Stable value funds spring up

Federated Investors last week became the latest fund adviser to introduce a stable value fund, a move which comes as investors increasingly are looking for the stability of money market fund- style investments.

Federated's Ultrashort Bond fund will seek yields higher than money market funds while trying to keep fluctuations in the fund's $2 per share net asset value (NAV) to a minimum. Federated joins several other fund advisers who in recent weeks have begun offering stable value funds, so named because fund managers try -- but do not promise -- to keep fund NAVs constant. Bankers Trust in September introduced BT Preservation Plus, a stable value fund for retirement accounts. And last month, Dreyfus filed a registration statement with the SEC for a stable value product, the Dreyfus Retirement Income Fund.

Stable value funds are hybrids of money market funds and bond funds, investing in a mix of highly-rated government securities and corporate bonds. The corporate bonds have higher yields than government securities but carry a greater risk of payment default.
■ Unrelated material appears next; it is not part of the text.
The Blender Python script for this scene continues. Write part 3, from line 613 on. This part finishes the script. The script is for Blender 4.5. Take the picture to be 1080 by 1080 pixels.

Unlike money market funds, the stable value funds do not fix their NAVs at $1.00 per share.

"I think we're hitting the market at a pretty opportune time," said Randall S. Bauer, the Ultrashort Bond fund's lead portfolio manager.

Bauer said the fund should be attractive to investors looking for a conservative investment but prepared to take more risk than that in a money market fund investment. Unnerved by erratic performance in financial markets since July, investors increasingly have put assets in money market funds. Investors added $60 billion to money market funds in October, according to IBC Financial Data of Ashland, Mass., which tracks performance and asset sales for money market funds. The previous record for money market fund investments -- $50 billion -- was set in August, said Peter Crane, managing editor of IBC's Money Fund Report.

"The timing is definitely right on this product," Crane said of stable value funds. "It's actually a perfect (economic) environment."

Yields on money market funds are around 4.5 percent, Crane said. As investors continue to worry about market turmoil and as they seek to balance their highly-appreciated equity investments with fixed income investments, some will be looking for stable investments with a little bit higher return than money market funds provide, Crane said. Funds which offer relative stability and a slightly higher yield than the typical money market fund should be attractive for investors, he said.

That is what Federated hopes. The Ultrashort Bond fund will carry "a little bit more credit risk" and interest rate risk than a money market fund, Bauer said. But it is intended to provide a better total return, he said.

Federated is based in Pittsburgh. The firm has approximately $109 billion in assets under management, with approximately $74 billion of that in money market funds, Bauer said.

Crane said Federated's new fund may hold an additional appeal for risk-averse investors. Federated has a reputation for conservative investing, he said. Based on its track record, the company appears unlikely to take undue risk to improve the Ultrashort Bond fund's return, Crane said.